Mr. Lighthizer here does single-entry bookkeeping. When foreigners acquire dollar-denominated assets from Americans, Americans acquire valuable goods, services, or assets in return. Because each and every one of these exchanges is voluntary, every American party to these exchanges believed himself or herself to be made better off as a result. Who is Mr. Lighthizer to second-guess these decisions made by fellow Americans regarding their own property?

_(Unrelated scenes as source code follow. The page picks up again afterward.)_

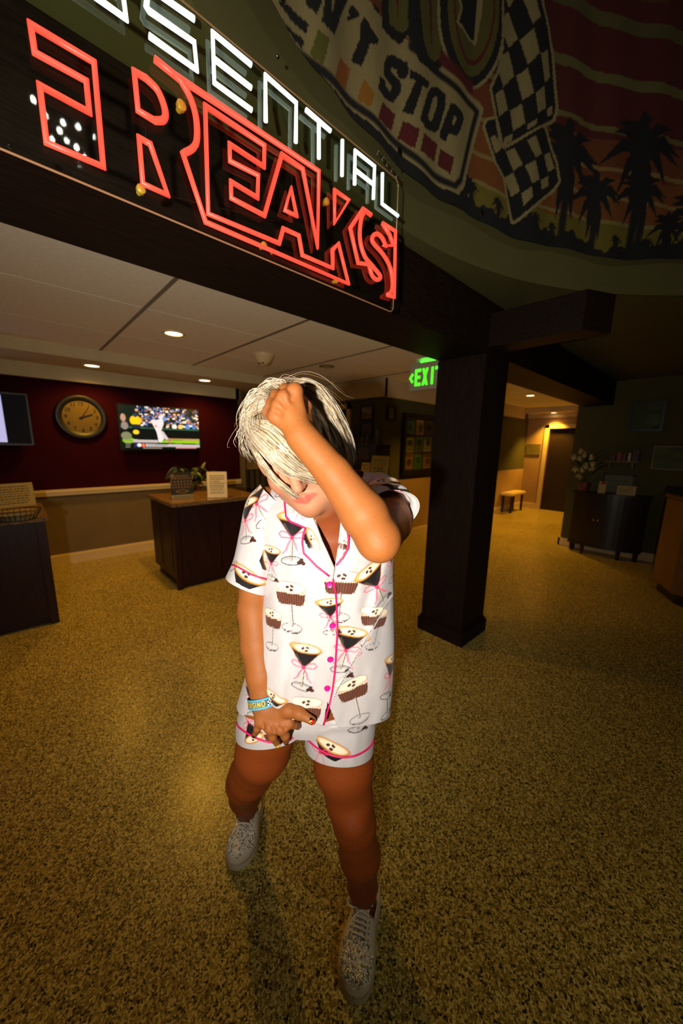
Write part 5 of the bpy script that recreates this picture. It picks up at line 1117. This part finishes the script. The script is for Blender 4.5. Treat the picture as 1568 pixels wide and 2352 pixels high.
def stamp(c, x, y, fn, ang=0., k=1.):
    """fn drawn upright in 'picture px'; ang turns it anticlockwise as seen from the front"""
    m = np.abs(c['px']-np.array((x, y))).max(1) < 30; m &= (c['N']@CF) < .1
    i = np.nonzero(m)[0]
    if not len(i): return
    i = i[np.argmin(((c['px'][i]-(x, y))**2).sum(1))]; o, n = c['V'][i], c['N'][i]
    near = np.linalg.norm(c['V']-o, axis=1) < .012; n = c['N'][near].mean(0); n /= np.linalg.norm(n)
    e1 = CR-n*(CR@n); e1 /= np.linalg.norm(e1); e2 = np.cross(n, e1); e2 = e2 if e2@CD < 0 else -e2
    a = math.radians(ang); f1, f2 = e1*math.cos(a)-(-e2)*math.sin(a)*1., e2*math.cos(a)-e1*math.sin(a)
    sel = np.nonzero((np.linalg.norm(c['V']-o, axis=1) < .105*k) & ((c['N']@n) > .15))[0]; q = c['V'][sel]-o; u = .00107*k
    p = Paint(q@f1/u, q@f2/u, (0, 0, 0)); p.c = c['col'][sel].copy(); fn(p); c['col'][sel] = p.c
for c, x, y, fn, ang, k in ((SHIRT, 668, 1388, coupe, 2, 1.0), (SHIRT, 697, 1527, martini, -6, .93), (SHIRT, 815, 1602, coupe, 12, 1.0), (SHIRT, 782, 1362, coupe, -5, 1.0), (SHIRT, 797, 1487, martini, -16, .95), (SHIRT, 672, 1226, martini, -4, 1.0),
                            (SHIRT, 862, 1342, martini, 26, .95), (SHIRT, 758, 1412, martini, 4, .72), (SHIRT, 866, 1440, coupe, -14, .8), (SHIRT, 896, 1548, martini, -18, .9), (SHIRT, 703, 1648, coupe, 0, .92), (SHIRT, 626, 1600, bowl, -20, .7), (SHIRT, 888, 1640, glassbase, 0, .9),
                            (SHIRT, 622, 1290, martini, 0, .7), (SHIRT, 625, 1440, coupe, 0, .8), (SHIRT, 900, 1290, martini, 10, .8), (SHIRT, 575, 1600, martini, 10, .7), (SHIRT, 640, 1110, martini, 20, .8),
                            (SLR, 588, 1152, martini, 22, .95), (SLR, 563, 1190, martini, 3, .92), (SLR, 565, 1322, bowl, -28, 1.0), (SLR, 612, 1290, bowl, -80, .6), (SLR, 530, 1260, coupe, 0, .8),
                            (SHL, 572, 1664, martini, -150, .8), (SHL, 628, 1698, coupe, 10, .6), (SHL, 668, 1690, bow, 30, .6), (SHR, 760, 1718, bowl, -22, 1.0), (SHR, 735, 1728, bow, 0, .8), (SHR, 822, 1675, glassbase, -4, .95), (SHR, 700, 1668, bowl, 80, .5),
                            (SLL, 878, 1105, bowl, 20, .9), (SLL, 906, 1130, martini, 30, .7)): stamp(c, x, y, fn, ang, k)
M['satin'] = mat('printed_satin', attr='col', rough=.34, spec=.5, sheen=.1, noise=.02, nscale=60, bump=.05, bscale=500)
def thick(o, t=.0014, off=-1.):
    md = o.modifiers.new('thickness', 'SOLIDIFY'); md.thickness = t; md.offset = off; return o
def cloth(name, c, label=None):
    used = np.unique(c['F']); mp = np.full(len(c['V']), -1); mp[used] = np.arange(len(used))
    o = link(name, fastmesh(name, c['V'][used]-PB, mp[c['F']], c['col'][used]), M['satin'], person, smooth=True); thick(o)
    if label: o['label'] = label
    return o
shirt = cloth('shirt', SHIRT, 'white satin short-sleeved pyjama shirt with cocktail print'); cloth('sleeve', SLR); cloth('sleeve', SLL)
def bvh(*cs):
    V, Fs, n = [], [], 0
    for c in cs: V.append(c['V']); Fs.append(c['F']+n); n += len(c['V'])
    V = np.concatenate(V); return BVHTree.FromPolygons([tuple(p) for p in V], [tuple(f) for f in np.concatenate(Fs)])
TREE = bvh(SHIRT, SLR); TSH = bvh(SHL, SHR)
FULL = dict(V=SHIRT['V'], F=grid_faces(390, 400, True)); TFULL = BVHTree.FromPolygons([tuple(p) for p in FULL['V']], [tuple(f) for f in FULL['F']])
def onto(tree, x, y, lift):
    r = Vector(ray(x, y)).normalized(); h = tree.ray_cast(Vector(CC), r)
    if h[0] is None: return None
    n = h[1] if h[1].dot(r) < 0 else -h[1]; return np.array(h[0]+n*lift)
def piping(name, P, tree, parent, r=.0023, lift=.0014, mt='pink'):
    Q = smooth_poly(P, 8); W_ = [onto(tree, x, y, lift) for x, y in Q]; W_ = [w_ for w_ in W_ if w_ is not None]
    if len(W_) > 3: return MB().tube(W_, r, 8).build(name, M[mt], parent, smooth='all')
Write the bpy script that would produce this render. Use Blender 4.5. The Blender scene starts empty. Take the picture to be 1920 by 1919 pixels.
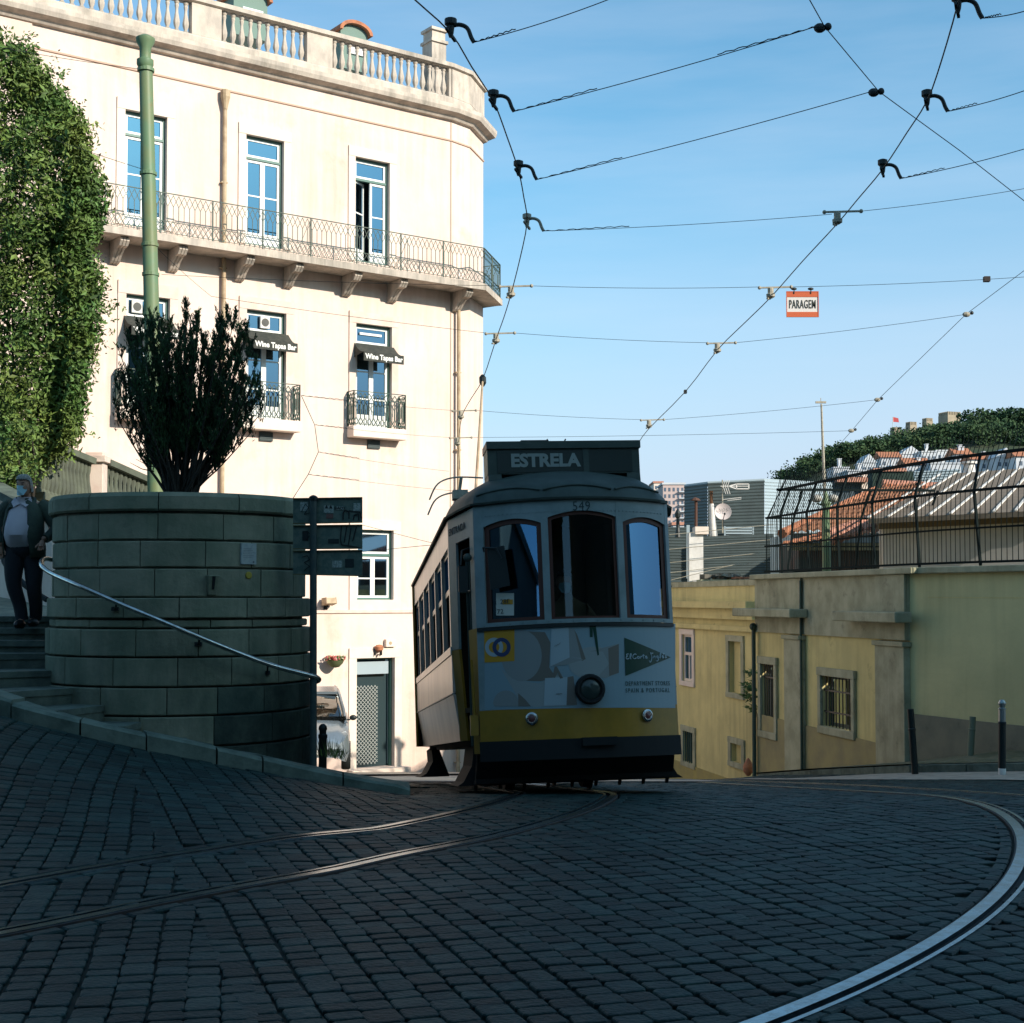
import bpy, math, random
from mathutils import Vector, Matrix
from mathutils.geometry import tessellate_polygon
S=bpy.context.scene; C=S.collection
R=math.radians
rnd=random.Random(7)
# ---------------------------------------------------------------- camera
F=2740.; PX=960.; PY=1017.5; PITCH=R(2.24); EYE=1.6
cd=bpy.data.cameras.new('camera'); cam=bpy.data.objects.new('camera',cd); C.objects.link(cam)
cam.location=(0,0,EYE); cam.rotation_euler=(R(90)+PITCH,0,0)
cd.sensor_width=36; cd.sensor_fit='HORIZONTAL'; cd.lens=36*F/1920; cd.shift_y=(PY-959.5)/1920; cd.clip_start=.1; cd.clip_end=8000
S.camera=cam
# ---------------------------------------------------------------- sky and sun
EL=R(26); AZ=Vector((.796,-.605)).normalized()
w=bpy.data.worlds.new('World'); S.world=w; w.use_nodes=True
nt=w.node_tree; N=nt.nodes; L=nt.links; N.clear()
out=N.new('ShaderNodeOutputWorld'); bg=N.new('ShaderNodeBackground'); bg.inputs[1].default_value=.135
sky=N.new('ShaderNodeTexSky'); sky.sky_type='NISHITA'; sky.sun_disc=False; sky.sun_elevation=EL
sky.sun_rotation=math.atan2(AZ.x,AZ.y); sky.air_density=1.0; sky.dust_density=.6; sky.ozone_density=2.2
tc=N.new('ShaderNodeTexCoord'); mp=N.new('ShaderNodeMapping'); mp.inputs['Scale'].default_value=(1.2,1.2,9)
nz=N.new('ShaderNodeTexNoise'); nz.inputs['Scale'].default_value=1.6; nz.inputs['Detail'].default_value=7; nz.inputs['Roughness'].default_value=.55
cr=N.new('ShaderNodeValToRGB'); cr.color_ramp.elements[0].position=.42; cr.color_ramp.elements[1].position=.95
cr.color_ramp.elements[0].color=(0,0,0,1); cr.color_ramp.elements[1].color=(.42,.42,.42,1)
tint=N.new('ShaderNodeMix'); tint.data_type='RGBA'; tint.blend_type='MULTIPLY'; tint.inputs[0].default_value=1
tint.inputs[7].default_value=(.66,1.09,1.10,1)
mx=N.new('ShaderNodeMix'); mx.data_type='RGBA'; mx.inputs[7].default_value=(4.6,5.0,5.8,1)
L.new(tc.outputs['Generated'],mp.inputs[0]); L.new(mp.outputs[0],nz.inputs[0]); L.new(nz.outputs[0],cr.inputs[0])
L.new(sky.outputs[0],tint.inputs[6]); L.new(tint.outputs[2],mx.inputs[6]); L.new(cr.outputs[0],mx.inputs[0])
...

The voluntary nature of these exchanges creates a powerful presumption that they’re in no need of being ‘corrected’ by protectionist interventions. Yet this presumption is only further strengthened by the data. In the third quarter of 2024, the real net worth of the average American household was, at $1,207,509, 55 percent greater than was the real net worth in 2004.*
If Mr. Lighthizer’s implication about U.S. trade deficits were correct, American households over the past 20 years would have suffered declining net worth. But in fact the opposite occurred – testifying that the foreign investments in the U.S. that generate U.S. trade deficits not only make the American economy more productive, but Americans themselves more prosperous.
Sincerely,
Donald J. Boudreaux
Professor of Economics
and
Martha and Nelson Getchell Chair for the Study of Free Market Capitalism at the Mercatus Center
George Mason University
Fairfax, VA 22030* Data on nominal household net worth are available here; I converted the 2004 dollars into 2024 dollars using this GDP deflator calculator. I then adjusted for the rise in the number of households by using these data.